Charges reinstated for Irvine, LA men accused of torching police car during George Floyd protest

A federal appeals court in Pasadena reinstated arson charges Thursday against two Southern California men accused of torching a Santa Monica police car during a George Floyd protest in 2020.

Nathan Wilson and Christopher Beasley were charged four years ago in Los Angeles federal court after they attended a protest gathering in Santa Monica on May 31, 2020, where they were allegedly recorded setting a police car on fire and posted the video on social media, according to the U.S. Department of Justice.

Beasley was identified from the video, but Wilson, who was wearing sunglasses and an American flag bandana over his face, was named months later after he was pictured on a wanted poster, prosecutors said.

Wilson, 32, of Irvine, and Beasley, 36, of Los Angeles allegedly set fire to the police car as the city was filled with demonstrators marching to protest Floyd’s in-custody Memorial Day 2020 death in Minneapolis.

Two years later, U.S. District Judge Fernando Olguin threw out the indictment against the men, who argued that they were unconstitutionally singled out for prosecution based on the perception that they held anti-government views.

The defendants alleged that public statements from then-President Donald Trump and then-U.S. Attorney General William Barr about how the DOJ intended to aggressively address criminal activity that occurred during the protests had directly resulted in their prosecution.

Olguin agreed with Wilson and Beasley that they were entitled to seek evidence from the government to support their argument that they had been singled out because of their apparent anti-government views.

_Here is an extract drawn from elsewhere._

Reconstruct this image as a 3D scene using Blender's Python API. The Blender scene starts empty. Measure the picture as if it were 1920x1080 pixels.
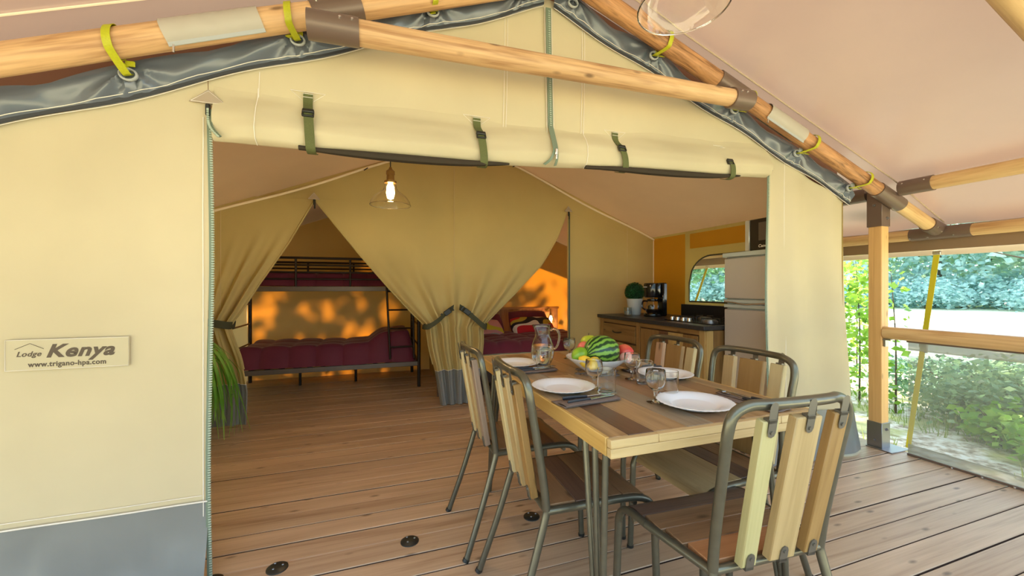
import bpy, bmesh, math, random
from mathutils import Vector, Matrix, noise, Quaternion

random.seed(7)
PI = math.pi
scn = bpy.context.scene
COL = scn.collection

# ------------------------------------------------------------------ camera, sky, sun, exposure
cam_d = bpy.data.cameras.new('camera')
cam = bpy.data.objects.new('camera', cam_d)
COL.objects.link(cam)
cam.location = (0, 0, 1.2)
cam.rotation_euler = (PI/2, 0, -math.radians(19.25))
cam_d.sensor_width = 36
cam_d.lens = 36*750/1920
cam_d.clip_start = 0.02
cam_d.clip_end = 500
scn.camera = cam

world = bpy.data.worlds.new('sky')
scn.world = world
world.use_nodes = True
wn = world.node_tree.nodes
wl = world.node_tree.links
bg = wn['Background']
bg.inputs['Color'].default_value = (0.64, 0.85, 1.08, 1)
bg.inputs['Strength'].default_value = 1.15

sun_d = bpy.data.lights.new('sun', 'SUN')
sun_d.energy = 16
sun_d.angle = math.radians(0.8)
sun_d.color = (1.0, 0.93, 0.82)
sun = bpy.data.objects.new('sun', sun_d)
COL.objects.link(sun)
sun.location = (0, 30, 25)
sun.rotation_euler = Vector((-0.10, -0.80, -0.56)).to_track_quat('-Z', 'Y').to_euler()

vs = scn.view_settings
vs.view_transform = 'Standard'
vs.look = 'None'
vs.gamma = 1
vs.use_curve_mapping = False
vs.exposure = 1.32
scn.cycles.max_bounces = 14
scn.cycles.diffuse_bounces = 7
scn.cycles.transparent_max_bounces = 24

# ------------------------------------------------------------------ helpers
def C(r, g, b):
    f = lambda c: (c/255/12.92) if c/255 <= 0.04045 else ((c/255+0.055)/1.055)**2.4
    return (f(r), f(g), f(b), 1)

OFF = {}            # world location of things without rotation

class MB:
    def __init__(s):
        s.v = []; s.f = []
    def add(s, vs_, fs):
        n = len(s.v)
        s.v.extend([tuple(p) for p in vs_])
        s.f.extend([tuple(i+n for i in f) for f in fs])
        return s
    def box(s, c, d, rot=None, ch=0.0):
        hx, hy, hz = d[0]/2, d[1]/2, d[2]/2
        c = Vector(c)
        R = rot if rot is not None else Matrix.Identity(3)
        if ch <= 0:
            vv = [(sx*hx, sy*hy, sz*hz) for sx in (-1, 1) for sy in (-1, 1) for sz in (-1, 1)]
            ff = [(0,1,3,2),(4,6,7,5),(0,4,5,1),(2,3,7,6),(0,2,6,4),(1,5,7,3)]
        else:
            ch = min(ch, hx*.9, hy*.9, hz*.9)
            h = (hx, hy, hz); vv = []; idx = {}
            for sx in (-1, 1):
                for sy in (-1, 1):
                    for sz in (-1, 1):
                        for a in range(3):
                            q = [sx*hx, sy*hy, sz*hz]
                            for b in range(3):
                                if b != a: q[b] -= (sx, sy, sz)[b]*ch
                            idx[(sx, sy, sz, a)] = len(vv); vv.append(tuple(q))
            ff = []
            for a in range(3):
                b, c2 = (a+1) % 3, (a+2) % 3
                for sa in (-1, 1):
                    q = []
                    for sb, sc in ((-1,-1),(1,-1),(1,1),(-1,1)):
                        sg = [0,0,0]; sg[a]=sa; sg[b]=sb; sg[c2]=sc
                        q.append(idx[(*sg, a)])
                    ff.append(tuple(q if sa > 0 else q[::-1]))
            for a in range(3):
                b = (a+1) % 3; c2 = (a+2) % 3
                for sa in (-1, 1):
                    for sb in (-1, 1):
                        q = []
                        for sc, ax in ((-1,a),(1,a),(1,b),(-1,b)):
                            sg=[0,0,0]; sg[a]=sa; sg[b]=sb; sg[c2]=sc
                            q.append(idx[(*sg, ax)])
                        ff.append(tuple(q if sa*sb < 0 else q[::-1]))
            for sx in (-1,1):
                for sy in (-1,1):
                    for sz in (-1,1):
                        q=[idx[(sx,sy,sz,a)] for a in range(3)]
                        ff.append(tuple(q if sx*sy*sz > 0 else q[::-1]))
        return s.add([c + R @ Vector(p) for p in vv], ff)
    def tube(s, path, r, n=10, closed=False, caps=True, flat=None):
        P = [Vector(p) for p in path]
        m = len(P)
        T = []
        for i in range(m):
            if closed:
                t = P[(i+1) % m]-P[i-1]
            else:
                t = P[min(i+1, m-1)]-P[max(i-1, 0)]
            T.append(t.normalized())
        up = Vector((0, 0, 1)) if abs(T[0].z) < 0.9 else Vector((0, 1, 0))
        N = (up - T[0]*up.dot(T[0])).normalized()
        vv = []
        for i in range(m):
            if i:
                N = (N - T[i]*N.dot(T[i]))
                N = N.normalized() if N.length > 1e-6 else T[i].orthogonal().normalized()
            B = T[i].cross(N)
            rr = r[i] if isinstance(r, (list, tuple)) else r
            for k in range(n):
                a = 2*PI*k/n
                q = N*math.cos(a)*rr + B*math.sin(a)*rr*(flat or 1)
                vv.append(P[i]+q)
        ff = []
        for i in range(m if closed else m-1):
            j = (i+1) % m
            for k in range(n):
                l = (k+1) % n
                ff.append((i*n+k, i*n+l, j*n+l, j*n+k))
        if caps and not closed:
            ff.append(tuple(range(n))[::-1]); ff.append(tuple((m-1)*n+k for k in range(n)))
        return s.add(vv, ff)
    def ribbon(s, path, w, side, t=0.002):
        """flat webbing: path of points, width direction per point or one vector"""
        P = [Vector(p) for p in path]; m = len(P)
        vv = []
        for i in range(m):
            sd = Vector(side[i] if isinstance(side, list) else side).normalized()
            tg = (P[min(i+1, m-1)]-P[max(i-1, 0)]).normalized()
            nn = tg.cross(sd).normalized()
            for a, b in ((-1,-1),(1,-1),(1,1),(-1,1)):
                vv.append(P[i]+sd*a*w/2+nn*b*t/2)
        ff = []
        for i in range(m-1):
            for k in range(4):
                l = (k+1) % 4
                ff.append((i*4+k, i*4+l, (i+1)*4+l, (i+1)*4+k))
        ff.append((3,2,1,0)); ff.append(tuple((m-1)*4+k for k in range(4)))
        return s.add(vv, ff)
    def lathe(s, prof, c=(0,0,0), n=32, axis='Z', fn=None, caps=True):
        c = Vector(c); m = len(prof); vv = []
        for (r, z) in prof:
            for k in range(n):
                a = 2*PI*k/n
                rr = r*(fn(a, r, z) if fn else 1)
                if axis == 'Z': q = (rr*math.cos(a), rr*math.sin(a), z)
                elif axis == 'Y': q = (rr*math.cos(a), z, -rr*math.sin(a))
                else: q = (z, rr*math.cos(a), rr*math.sin(a))
                vv.append(c+Vector(q))
        ff = []
        for i in range(m-1):
            for k in range(n):
                l = (k+1) % n
                ff.append((i*n+k, i*n+l, (i+1)*n+l, (i+1)*n+k))
        if caps and prof[0][0] > 1e-5: ff.append(tuple(range(n))[::-1])
        if caps and prof[-1][0] > 1e-5: ff.append(tuple((m-1)*n+k for k in range(n)))
        return s.add(vv, ff)
    def sheet(s, fn, nu, nv):
        vv = [fn(i/nu, j/nv) for j in range(nv+1) for i in range(nu+1)]
        w = nu+1
        ff = [(j*w+i, j*w+i+1, (j+1)*w+i+1, (j+1)*w+i) for j in range(nv) for i in range(nu)]
        return s.add(vv, ff)
    def ball(s, c, r, n=20, m=12, fn=None):
        c = Vector(c)
        r = Vector((r, r, r)) if not hasattr(r, '__len__') else Vector(r)
        vv = []; 
        for j in range(m+1):
            th = PI*j/m
            for i in range(n):
                ph = 2*PI*i/n
                d = Vector((math.sin(th)*math.cos(ph), math.sin(th)*math.sin(ph), math.cos(th)))
                k = fn(d) if fn else 1
                vv.append(c+Vector((d.x*r.x, d.y*r.y, d.z*r.z))*k)
        ff = [(j*n+i, (j+1)*n+i, (j+1)*n+(i+1) % n, j*n+(i+1) % n) for j in range(m) for i in range(n)]
        return s.add(vv, ff)
    def build(s, name, mat, parent=None, local=False, weld=False, angle=40, kind=None, solid=0, loc=None, rot=None):
        off = Vector((0,0,0))
        if parent is not None and not local: off = OFF.get(parent.name, Vector((0,0,0)))
        me = bpy.data.meshes.new(name)
        me.from_pydata([(p[0]-off.x, p[1]-off.y, p[2]-off.z) for p in s.v], [], s.f)
        if weld:
            bm = bmesh.new(); bm.from_mesh(me)
            bmesh.ops.remove_doubles(bm, verts=bm.verts, dist=1e-5)
            bmesh.ops.recalc_face_normals(bm, faces=bm.faces)
            bm.to_mesh(me); bm.free()
        me.validate()
        for m in (mat if isinstance(mat, list) else [mat]):
            me.materials.append(m)
        me.shade_smooth()
        try: me.set_sharp_from_angle(angle=math.radians(angle))
        except Exception: pass
        o = bpy.data.objects.new(name, me)
        COL.objects.link(o)
        if parent is not None:
            o.parent = parent
            OFF[o.name] = off.copy()
        if loc is not None: o.location = loc
        if rot is not None: o.rotation_euler = rot
        if kind: o['kind'] = kind
        if solid:
            md = o.modifiers.new('thickness', 'SOLIDIFY'); md.thickness = solid; md.offset = 0
        return o

def thing(name, label, cat, loc=(0,0,0), rz=0, group=None):
    o = bpy.data.objects.new(name, None)
    COL.objects.link(o)
    o.empty_display_size = .05
    o.location = loc; o.rotation_euler = (0, 0, rz)
    o['label'] = label; o['category'] = cat
    if group: o['group'] = group
    OFF[o.name] = Vector(loc)
    return o

def tag(o, label, cat, group=None):
    o['label'] = label; o['category'] = cat
    if group: o['group'] = group
    return o

def structure(o, label=None):
    o['kind'] = 'structure'
    if label: o['label'] = label
    return o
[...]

However, prosecutors refused to provide internal information about charging decisions involving the single arson counts.

In fact, according to appellate Judge James Donato, the 2020 charges filed against Wilson and Beasley “were the first stand-alone prosecutions for arson by the U.S. Attorney for the Central District of California since 2007.”

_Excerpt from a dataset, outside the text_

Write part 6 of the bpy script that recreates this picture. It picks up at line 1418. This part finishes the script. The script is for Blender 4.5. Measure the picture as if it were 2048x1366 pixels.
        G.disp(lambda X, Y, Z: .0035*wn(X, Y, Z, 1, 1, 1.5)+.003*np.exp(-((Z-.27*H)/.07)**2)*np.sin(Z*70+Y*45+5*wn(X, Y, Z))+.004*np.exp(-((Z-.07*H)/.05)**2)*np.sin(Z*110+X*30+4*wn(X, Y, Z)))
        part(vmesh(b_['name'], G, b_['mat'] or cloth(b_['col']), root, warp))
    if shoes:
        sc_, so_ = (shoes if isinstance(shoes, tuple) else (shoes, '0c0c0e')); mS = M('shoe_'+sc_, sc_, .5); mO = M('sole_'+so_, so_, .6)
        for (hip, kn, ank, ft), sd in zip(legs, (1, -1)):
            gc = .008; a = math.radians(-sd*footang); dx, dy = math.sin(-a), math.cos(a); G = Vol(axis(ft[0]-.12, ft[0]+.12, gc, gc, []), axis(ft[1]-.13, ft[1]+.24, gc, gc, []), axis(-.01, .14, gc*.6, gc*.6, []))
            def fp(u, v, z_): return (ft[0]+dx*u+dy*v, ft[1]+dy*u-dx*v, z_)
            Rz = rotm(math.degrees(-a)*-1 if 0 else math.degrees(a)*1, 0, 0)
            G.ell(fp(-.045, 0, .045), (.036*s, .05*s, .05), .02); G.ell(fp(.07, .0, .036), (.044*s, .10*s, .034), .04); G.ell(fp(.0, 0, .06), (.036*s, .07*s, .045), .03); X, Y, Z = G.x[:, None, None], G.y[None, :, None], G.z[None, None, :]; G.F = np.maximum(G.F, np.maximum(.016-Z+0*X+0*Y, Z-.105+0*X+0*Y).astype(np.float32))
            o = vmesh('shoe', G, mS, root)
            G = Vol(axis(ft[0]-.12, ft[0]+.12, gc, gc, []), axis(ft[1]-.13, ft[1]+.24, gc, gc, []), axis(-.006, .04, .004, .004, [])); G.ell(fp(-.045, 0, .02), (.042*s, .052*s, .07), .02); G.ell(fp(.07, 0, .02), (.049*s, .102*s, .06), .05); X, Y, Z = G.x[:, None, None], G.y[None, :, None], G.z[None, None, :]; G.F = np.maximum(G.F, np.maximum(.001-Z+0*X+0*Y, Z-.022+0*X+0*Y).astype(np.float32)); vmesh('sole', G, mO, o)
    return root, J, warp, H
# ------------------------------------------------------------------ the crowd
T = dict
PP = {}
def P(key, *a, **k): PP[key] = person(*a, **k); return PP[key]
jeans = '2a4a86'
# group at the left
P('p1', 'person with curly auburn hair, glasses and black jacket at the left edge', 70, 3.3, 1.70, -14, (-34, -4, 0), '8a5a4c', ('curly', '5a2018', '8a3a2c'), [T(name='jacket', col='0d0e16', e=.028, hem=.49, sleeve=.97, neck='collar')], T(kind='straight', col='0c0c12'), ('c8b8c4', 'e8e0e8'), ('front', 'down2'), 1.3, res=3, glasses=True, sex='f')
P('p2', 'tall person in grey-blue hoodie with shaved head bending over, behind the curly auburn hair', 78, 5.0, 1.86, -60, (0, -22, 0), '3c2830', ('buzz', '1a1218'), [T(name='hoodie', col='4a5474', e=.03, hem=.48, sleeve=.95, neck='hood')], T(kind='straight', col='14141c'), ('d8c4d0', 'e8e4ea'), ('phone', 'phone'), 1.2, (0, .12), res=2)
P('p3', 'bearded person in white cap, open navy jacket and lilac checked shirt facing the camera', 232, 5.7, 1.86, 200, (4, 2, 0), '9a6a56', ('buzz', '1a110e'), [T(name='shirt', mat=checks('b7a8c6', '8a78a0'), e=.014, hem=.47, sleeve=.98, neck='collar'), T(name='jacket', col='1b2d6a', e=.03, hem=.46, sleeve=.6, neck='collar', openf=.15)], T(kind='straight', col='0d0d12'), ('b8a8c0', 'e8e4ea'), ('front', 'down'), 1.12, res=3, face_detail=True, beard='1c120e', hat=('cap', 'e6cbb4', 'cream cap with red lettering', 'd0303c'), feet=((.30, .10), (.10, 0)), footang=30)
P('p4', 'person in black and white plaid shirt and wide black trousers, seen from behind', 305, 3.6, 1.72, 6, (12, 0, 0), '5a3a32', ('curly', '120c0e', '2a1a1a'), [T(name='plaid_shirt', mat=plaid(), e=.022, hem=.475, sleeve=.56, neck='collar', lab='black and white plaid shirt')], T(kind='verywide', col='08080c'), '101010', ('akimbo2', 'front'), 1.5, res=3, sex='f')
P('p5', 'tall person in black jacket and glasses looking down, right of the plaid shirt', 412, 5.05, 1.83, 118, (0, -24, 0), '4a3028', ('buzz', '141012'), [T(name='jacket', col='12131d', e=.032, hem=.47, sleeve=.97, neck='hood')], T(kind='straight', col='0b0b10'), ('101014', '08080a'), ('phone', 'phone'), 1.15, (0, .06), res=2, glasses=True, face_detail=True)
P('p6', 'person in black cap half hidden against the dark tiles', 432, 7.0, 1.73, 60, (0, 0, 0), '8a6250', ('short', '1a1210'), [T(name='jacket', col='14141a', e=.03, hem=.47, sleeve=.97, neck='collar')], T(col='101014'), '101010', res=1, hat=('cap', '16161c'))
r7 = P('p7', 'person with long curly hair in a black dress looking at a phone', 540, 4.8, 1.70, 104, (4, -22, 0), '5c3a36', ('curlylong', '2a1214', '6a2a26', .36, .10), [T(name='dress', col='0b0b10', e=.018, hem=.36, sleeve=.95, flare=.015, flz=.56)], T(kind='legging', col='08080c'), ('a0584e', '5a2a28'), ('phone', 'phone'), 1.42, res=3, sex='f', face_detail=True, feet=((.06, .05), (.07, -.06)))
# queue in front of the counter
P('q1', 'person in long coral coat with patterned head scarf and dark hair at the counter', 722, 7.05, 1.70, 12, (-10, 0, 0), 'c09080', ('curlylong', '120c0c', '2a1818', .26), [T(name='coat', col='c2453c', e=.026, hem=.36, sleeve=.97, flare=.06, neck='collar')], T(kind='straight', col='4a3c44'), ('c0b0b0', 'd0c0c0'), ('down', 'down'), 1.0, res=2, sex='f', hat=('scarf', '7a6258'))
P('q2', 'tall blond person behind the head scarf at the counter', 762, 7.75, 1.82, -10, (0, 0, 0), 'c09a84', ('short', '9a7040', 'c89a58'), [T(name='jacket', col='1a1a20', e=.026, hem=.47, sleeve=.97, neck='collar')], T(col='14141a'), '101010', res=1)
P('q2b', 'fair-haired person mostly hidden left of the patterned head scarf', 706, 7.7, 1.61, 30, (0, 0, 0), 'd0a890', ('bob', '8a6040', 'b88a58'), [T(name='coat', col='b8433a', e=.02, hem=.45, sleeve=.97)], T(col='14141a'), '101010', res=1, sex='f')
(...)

In their May appeal before a three-judge panel of the U.S. 9th Circuit Court of Appeals in Pasadena, DOJ attorneys argued that the judge who dismissed the case incorrectly determined there was a discriminatory intent behind the prosecution.

In his concurring opinion, Judge Patrick J. Bumatay wrote that by dismissing the indictments of Wilson and Beasley “the district court far overstepped its boundaries.”

The case was remanded back to Olguin in LA federal court for further proceedings.